Citant une étude de la ville sur la piétonnisation des berges de la rive droite, fermées à la circulation depuis le 20 juillet, Mme Hidalgo a fait valoir que « l’allongement des temps de parcours est plus faible que les études ne le prédisaient », a-t-elle ajouté. Mme Hidalgo a promis « un bilan de l’impact » de cette fermeture « d’ici six mois ». Préfet de police de Paris, Michel Cadot a confirmé lors de la séance, qu’il présiderait un comité technique de suivi des effets de cette décision avec tous les acteurs publics et privés concernés.

Mme Hidalgo n’en a pas moins essuyé les violentes attaques de l’opposition sur son « manque de concertation », la « précipitation » et, au final, le « mépris des élus de banlieue » dont elle a fait preuve, à leurs yeux dans la conduite de son projet. « Vous avez décidé de fermer une route, voilà à quoi se résume votre projet », a lancé Nathalie Kosciusko-Morizet, chef de file de la droite parisienne. « C’est oublier que ce sont les véhicules qui tuent, pas la route », a-t-elle argué. L’ancienne ministre de l’écologie de François Fillon, soucieuse de ne pas apparaître comme « pro-voiture », a fait au passage la promotion de son « contre-projet » de pietonnisation de la rive droite qui se veut plus « progressif » dans le temps que celui de Mme Hidalgo.

« Mme Hidalgo, Paris n’est pas le Bucarest de Mme Ceausescu »

D’autres élus de son groupe ont été tout aussi offensifs : « Mme Hidalgo, Paris n’est pas le Bucarest de Mme Ceausescu », a lancé Pierre Lellouche, élu du 9e arrondissement.

Patron du groupe UDI-MoDem, Eric Azière a préféré l’humour : « Vous prenez tous les banlieusards et les Parisiens qui bossent pour des corniauds », a-t-il lancé en référence au film éponyme de Gérard Oury. « Vous essayez de nous faire passer pour des chauffards et c’est vous qui êtes le pied au plancher dans une course de vitesse contre le calendrier politique », a-t-il ironisé.

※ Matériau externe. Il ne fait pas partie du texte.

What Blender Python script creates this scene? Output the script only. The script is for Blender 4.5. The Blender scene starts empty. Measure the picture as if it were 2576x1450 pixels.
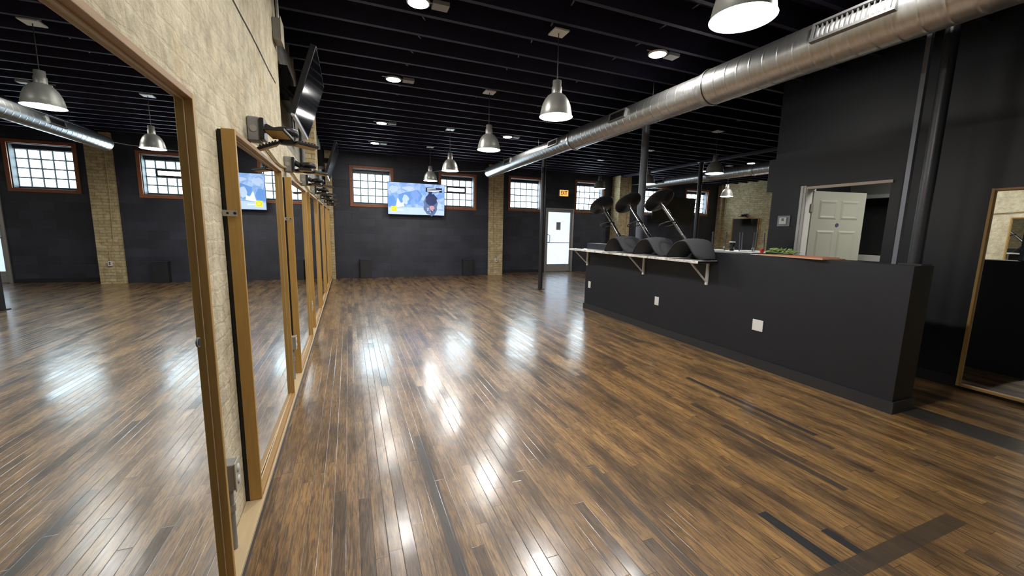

Les élus écologistes au premier rang desquels l’adjoint aux transports, Christophe Najdovski, se sont félicités du vote d’un projet qui n’est à leurs yeux que la première étape d’un plan plus large de la restriction de la voiture à Paris. « Nous travaillons à la restriction de la circulation sur la rue de Rivoli. Mais, pour le moment, le préfet de police est plus que réservé », reconnaissait un adjoint EELV dans les couloirs de l’hôtel de ville.

Valérie Pécresse en ligne de mire

Sans attendre le vote final, la quarantaine d’élus du Val-de-Marne, de droite pour la plupart, venus pour manifester leur hostilité à la piétonnisation de la rive droite, avaient quitté les lieux, dépités.

Ils n’en ont pas moins entendu, au début des débats, Mme Hidalgo cibler violemment Valérie Pécresse, la présidente (Les Républicains) de l’Ile-de-France, hostile à son projet. « Je demande solennellement à la région de se concentrer sur ses compétences et de cesser de s’occuper des compétences que la loi ne lui accorde pas », a tancé la maire de Paris. Mme Pécresse, qui déjeunait lundi avec NKM et les élus de la droite parisienne n’a pas manqué, de son côté, de fustiger la rupture de dialogue de Mme Hidalgo avec la région.